In Rock On 2, directed by debutante Shujaat Saudagar, the band has scattered. KD still makes music. But Joe, who used to give guitar lessons to neighborhood kids to make money, is now a successful reality show host and club owner. And Adi has moved to a village in Meghalaya, where he runs a farmers’ cooperative and a school. That for me was the first alarm bell.

Rampal invests Joe with a bruised, bristling dignity.

This move — from Mumbai rocker to Meghalaya social worker — is so random and far-fetched that the film is instantly weakened. It becomes difficult to take any of what follows seriously. In fact, the story by Abhishek Kapoor and Pubali Chaudhuri is so convoluted that we have KD’s running voiceover to explain what’s going on and why characters are doing what they’re doing.

He even explains emotions. Shujaat is clearly not a big believer in the classic writing rule: Show, don’t tell.

The Meghalayan landscapes are stunning and the performances are strong. The standout is Shraddha Kapoor, who plays Jia, the daughter of a famous classical musician. In a moving scene, Jia rails against her censorious father, her face a defiant mix of anger and pain.

Listen to Tere Mere Dil, by Farhan Akhtar & Shraddha Kapoor

Arjun Rampal also reminds us that when he chooses to, he can deliver. His good looks have frayed and he invests Joe with a bruised, bristling dignity. Purab Kohli and Prachi Desai ooze warmth. And I really enjoyed the character of Manjot, a reality show contestant who saves the day.

Of course, the centrepiece of Rock On 2 is Adi, which is inherently problematic. Farhan Akhtar is both sincere and effortlessly cool, but the narrative insists on positioning Adi as heroic. It’s not enough that he’s a rockstar. He must also be a saviour. When a fire ravages the village, he leaps in to save a trapped mother and child. He brings food to hungry children. We are treated to shots of his ripped body. Eventually, he puts together a Woodstock-like concert and helps Jia to discover her voice — both literally and metaphorically. Come on!
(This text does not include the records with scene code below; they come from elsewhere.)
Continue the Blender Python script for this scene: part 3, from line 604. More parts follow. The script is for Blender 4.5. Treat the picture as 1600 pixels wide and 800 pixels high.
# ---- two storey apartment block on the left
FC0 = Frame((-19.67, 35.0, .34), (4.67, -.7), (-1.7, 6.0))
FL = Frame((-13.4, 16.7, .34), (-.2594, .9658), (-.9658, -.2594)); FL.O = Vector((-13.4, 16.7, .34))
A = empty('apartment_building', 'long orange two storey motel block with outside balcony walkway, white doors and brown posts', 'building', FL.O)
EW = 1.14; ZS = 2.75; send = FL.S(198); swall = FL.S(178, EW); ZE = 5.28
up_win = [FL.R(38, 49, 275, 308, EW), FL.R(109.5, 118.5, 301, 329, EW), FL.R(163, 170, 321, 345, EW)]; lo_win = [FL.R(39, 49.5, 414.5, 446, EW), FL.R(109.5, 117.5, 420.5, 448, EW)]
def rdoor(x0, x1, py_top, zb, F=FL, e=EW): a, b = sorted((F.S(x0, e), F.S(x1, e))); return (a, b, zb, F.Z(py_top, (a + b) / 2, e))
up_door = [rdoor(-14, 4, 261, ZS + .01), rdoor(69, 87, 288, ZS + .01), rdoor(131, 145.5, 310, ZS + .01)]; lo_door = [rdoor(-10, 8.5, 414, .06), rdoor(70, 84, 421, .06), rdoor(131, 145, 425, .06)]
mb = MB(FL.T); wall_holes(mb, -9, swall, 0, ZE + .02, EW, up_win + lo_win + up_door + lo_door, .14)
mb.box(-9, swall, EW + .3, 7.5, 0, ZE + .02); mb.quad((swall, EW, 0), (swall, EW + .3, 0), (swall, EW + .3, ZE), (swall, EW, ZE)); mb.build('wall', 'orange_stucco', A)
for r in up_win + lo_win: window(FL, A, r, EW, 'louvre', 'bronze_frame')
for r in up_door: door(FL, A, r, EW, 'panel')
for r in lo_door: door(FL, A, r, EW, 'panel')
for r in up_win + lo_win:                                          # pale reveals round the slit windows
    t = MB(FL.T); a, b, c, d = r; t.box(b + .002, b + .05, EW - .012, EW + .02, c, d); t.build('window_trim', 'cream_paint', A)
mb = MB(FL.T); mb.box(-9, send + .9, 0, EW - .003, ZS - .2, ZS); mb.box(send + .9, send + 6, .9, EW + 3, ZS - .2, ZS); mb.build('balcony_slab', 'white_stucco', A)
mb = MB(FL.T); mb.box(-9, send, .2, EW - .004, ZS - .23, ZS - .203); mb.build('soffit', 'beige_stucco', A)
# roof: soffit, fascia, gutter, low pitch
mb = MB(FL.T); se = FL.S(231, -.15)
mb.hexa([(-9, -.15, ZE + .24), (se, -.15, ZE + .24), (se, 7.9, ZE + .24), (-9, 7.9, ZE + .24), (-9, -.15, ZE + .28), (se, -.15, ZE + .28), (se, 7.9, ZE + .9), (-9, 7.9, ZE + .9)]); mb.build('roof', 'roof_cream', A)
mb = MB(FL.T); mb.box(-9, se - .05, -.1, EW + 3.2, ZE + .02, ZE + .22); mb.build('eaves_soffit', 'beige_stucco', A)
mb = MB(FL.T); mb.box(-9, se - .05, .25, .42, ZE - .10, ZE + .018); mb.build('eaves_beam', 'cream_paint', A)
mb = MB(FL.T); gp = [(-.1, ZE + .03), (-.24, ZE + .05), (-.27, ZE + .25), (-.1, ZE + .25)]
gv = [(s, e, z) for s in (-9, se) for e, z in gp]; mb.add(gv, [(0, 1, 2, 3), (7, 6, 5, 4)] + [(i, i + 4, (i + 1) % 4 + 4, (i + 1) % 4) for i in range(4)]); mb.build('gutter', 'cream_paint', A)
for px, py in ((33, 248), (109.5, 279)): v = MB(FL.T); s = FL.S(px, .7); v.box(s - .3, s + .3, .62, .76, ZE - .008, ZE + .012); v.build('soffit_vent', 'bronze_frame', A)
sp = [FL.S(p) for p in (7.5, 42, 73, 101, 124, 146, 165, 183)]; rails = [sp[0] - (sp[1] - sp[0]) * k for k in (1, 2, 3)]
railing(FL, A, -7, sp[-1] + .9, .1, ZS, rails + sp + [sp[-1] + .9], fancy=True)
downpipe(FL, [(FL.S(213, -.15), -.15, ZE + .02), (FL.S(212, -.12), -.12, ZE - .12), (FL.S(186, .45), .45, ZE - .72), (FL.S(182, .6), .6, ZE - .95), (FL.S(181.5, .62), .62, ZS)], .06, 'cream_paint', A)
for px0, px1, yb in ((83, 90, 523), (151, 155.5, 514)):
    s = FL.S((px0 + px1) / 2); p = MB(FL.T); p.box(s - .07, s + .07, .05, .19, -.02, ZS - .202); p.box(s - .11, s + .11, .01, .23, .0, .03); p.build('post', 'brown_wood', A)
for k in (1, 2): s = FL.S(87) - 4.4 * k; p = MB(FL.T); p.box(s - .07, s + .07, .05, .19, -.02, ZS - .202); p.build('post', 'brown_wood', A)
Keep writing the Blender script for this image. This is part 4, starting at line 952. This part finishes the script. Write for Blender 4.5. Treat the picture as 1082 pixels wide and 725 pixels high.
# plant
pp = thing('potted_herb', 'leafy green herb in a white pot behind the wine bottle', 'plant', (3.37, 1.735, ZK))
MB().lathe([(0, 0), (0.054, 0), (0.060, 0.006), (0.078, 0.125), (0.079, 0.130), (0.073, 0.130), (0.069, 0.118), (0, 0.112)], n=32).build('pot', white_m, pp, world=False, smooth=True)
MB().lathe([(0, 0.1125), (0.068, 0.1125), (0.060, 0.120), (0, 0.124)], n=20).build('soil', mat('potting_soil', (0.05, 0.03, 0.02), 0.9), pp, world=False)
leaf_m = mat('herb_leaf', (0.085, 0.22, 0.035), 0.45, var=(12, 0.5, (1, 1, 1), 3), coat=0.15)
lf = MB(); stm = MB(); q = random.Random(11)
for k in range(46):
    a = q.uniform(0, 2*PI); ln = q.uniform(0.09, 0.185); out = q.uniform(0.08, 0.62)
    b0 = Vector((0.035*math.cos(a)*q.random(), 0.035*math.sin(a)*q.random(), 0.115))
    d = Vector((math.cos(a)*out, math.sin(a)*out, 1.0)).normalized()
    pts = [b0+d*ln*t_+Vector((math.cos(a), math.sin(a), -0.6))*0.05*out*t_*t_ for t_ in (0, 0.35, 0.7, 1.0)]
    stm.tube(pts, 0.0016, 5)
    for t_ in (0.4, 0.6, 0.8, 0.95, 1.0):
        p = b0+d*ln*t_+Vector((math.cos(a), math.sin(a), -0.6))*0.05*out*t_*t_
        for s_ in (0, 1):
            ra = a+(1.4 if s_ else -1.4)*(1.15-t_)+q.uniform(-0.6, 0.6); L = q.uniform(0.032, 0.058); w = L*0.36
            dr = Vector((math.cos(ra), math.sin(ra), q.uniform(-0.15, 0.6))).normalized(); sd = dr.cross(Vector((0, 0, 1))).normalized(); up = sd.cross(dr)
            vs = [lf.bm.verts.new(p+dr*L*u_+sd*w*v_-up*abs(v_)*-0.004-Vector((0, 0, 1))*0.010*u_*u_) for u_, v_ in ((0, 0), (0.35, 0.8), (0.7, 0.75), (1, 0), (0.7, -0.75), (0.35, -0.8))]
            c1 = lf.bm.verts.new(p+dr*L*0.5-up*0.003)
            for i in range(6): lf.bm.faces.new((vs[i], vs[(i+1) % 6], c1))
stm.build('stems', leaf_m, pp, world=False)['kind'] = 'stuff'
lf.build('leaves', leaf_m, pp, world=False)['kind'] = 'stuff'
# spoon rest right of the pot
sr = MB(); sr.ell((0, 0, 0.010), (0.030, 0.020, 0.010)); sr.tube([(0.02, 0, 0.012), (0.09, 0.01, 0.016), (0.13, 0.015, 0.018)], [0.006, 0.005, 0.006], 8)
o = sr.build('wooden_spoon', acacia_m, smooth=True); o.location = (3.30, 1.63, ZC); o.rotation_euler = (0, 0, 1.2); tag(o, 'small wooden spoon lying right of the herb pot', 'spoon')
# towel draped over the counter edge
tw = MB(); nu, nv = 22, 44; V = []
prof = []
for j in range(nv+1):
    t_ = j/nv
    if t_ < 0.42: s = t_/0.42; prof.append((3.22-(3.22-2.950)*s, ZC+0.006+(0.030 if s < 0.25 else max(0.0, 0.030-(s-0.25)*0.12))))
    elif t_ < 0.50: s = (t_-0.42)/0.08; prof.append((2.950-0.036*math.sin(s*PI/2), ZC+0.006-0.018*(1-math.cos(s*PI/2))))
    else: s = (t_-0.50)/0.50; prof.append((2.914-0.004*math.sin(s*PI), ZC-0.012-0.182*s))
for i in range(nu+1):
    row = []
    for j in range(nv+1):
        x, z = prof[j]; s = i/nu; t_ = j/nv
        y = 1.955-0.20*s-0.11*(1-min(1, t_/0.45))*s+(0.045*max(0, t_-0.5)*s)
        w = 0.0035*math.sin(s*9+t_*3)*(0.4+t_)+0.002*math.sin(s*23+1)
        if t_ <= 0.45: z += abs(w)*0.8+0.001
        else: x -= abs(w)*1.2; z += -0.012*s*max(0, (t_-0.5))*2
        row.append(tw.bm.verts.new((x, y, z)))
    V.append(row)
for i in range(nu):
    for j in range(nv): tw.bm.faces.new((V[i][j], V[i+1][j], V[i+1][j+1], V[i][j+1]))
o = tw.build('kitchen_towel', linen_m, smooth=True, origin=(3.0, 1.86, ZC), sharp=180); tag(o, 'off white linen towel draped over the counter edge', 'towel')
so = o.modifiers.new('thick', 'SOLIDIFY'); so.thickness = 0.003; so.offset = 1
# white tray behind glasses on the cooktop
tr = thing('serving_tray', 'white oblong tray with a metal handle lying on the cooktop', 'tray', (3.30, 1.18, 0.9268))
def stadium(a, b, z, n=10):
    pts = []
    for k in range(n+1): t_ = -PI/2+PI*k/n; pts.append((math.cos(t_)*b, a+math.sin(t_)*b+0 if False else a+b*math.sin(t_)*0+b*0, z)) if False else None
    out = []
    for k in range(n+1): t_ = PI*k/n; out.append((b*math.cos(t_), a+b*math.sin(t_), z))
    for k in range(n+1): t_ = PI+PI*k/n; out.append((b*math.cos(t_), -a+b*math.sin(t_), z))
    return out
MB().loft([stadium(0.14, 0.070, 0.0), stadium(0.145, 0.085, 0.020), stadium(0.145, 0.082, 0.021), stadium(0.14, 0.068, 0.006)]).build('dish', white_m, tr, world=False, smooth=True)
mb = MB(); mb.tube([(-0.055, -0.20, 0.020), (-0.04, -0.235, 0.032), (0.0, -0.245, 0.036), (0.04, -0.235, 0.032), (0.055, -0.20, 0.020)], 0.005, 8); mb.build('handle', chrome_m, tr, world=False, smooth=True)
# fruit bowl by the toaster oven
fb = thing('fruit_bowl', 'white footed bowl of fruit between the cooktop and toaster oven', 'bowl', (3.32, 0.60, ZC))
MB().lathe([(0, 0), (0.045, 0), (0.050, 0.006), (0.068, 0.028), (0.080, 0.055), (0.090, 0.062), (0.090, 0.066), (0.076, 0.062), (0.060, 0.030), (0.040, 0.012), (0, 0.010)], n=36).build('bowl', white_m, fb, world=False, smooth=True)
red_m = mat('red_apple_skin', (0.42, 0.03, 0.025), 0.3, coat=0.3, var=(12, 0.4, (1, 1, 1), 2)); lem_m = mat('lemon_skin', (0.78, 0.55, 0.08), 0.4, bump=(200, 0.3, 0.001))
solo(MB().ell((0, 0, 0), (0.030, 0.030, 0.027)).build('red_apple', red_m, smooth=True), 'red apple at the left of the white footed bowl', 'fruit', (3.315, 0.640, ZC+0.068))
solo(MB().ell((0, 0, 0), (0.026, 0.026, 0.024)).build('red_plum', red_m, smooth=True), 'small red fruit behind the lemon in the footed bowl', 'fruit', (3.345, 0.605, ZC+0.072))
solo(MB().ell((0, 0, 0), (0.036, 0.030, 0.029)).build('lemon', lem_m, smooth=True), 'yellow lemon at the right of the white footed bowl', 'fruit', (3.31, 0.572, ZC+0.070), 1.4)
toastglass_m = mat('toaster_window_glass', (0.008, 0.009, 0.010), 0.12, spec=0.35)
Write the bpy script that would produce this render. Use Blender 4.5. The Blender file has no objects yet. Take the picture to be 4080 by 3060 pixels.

Like the first film, Rock On 2 moves to a rousing musical climax. The lead up to it isn’t very convincing, but it will give you goosebumps to see the fabulous Usha Uthup on a stage singing the hybrid Khasi-Hindi song ‘Hoi kiw / Chalo chalo’. Shankar-Ehsan-Loy’s music in this film doesn’t match the brilliance of the original score, but the adrenaline is palpable. They create several high notes.

Listen to Jaago, from Rock On 2

So there are elements that you will enjoy, but the film is felled by the undercooked writing. The dialogue by Farhan Akthar doesn’t help to disguise the flaws. At one point, Jia turns to Adi and asks about the starving villagers — “Listen, gaonwale theek hain?” — as though she’s casually inquiring about an ill relative. The Meghalaya angle is, of course, entirely superficial. The local characters are paper-thin and we get little sense of their world.

There’s just not enough to invest in.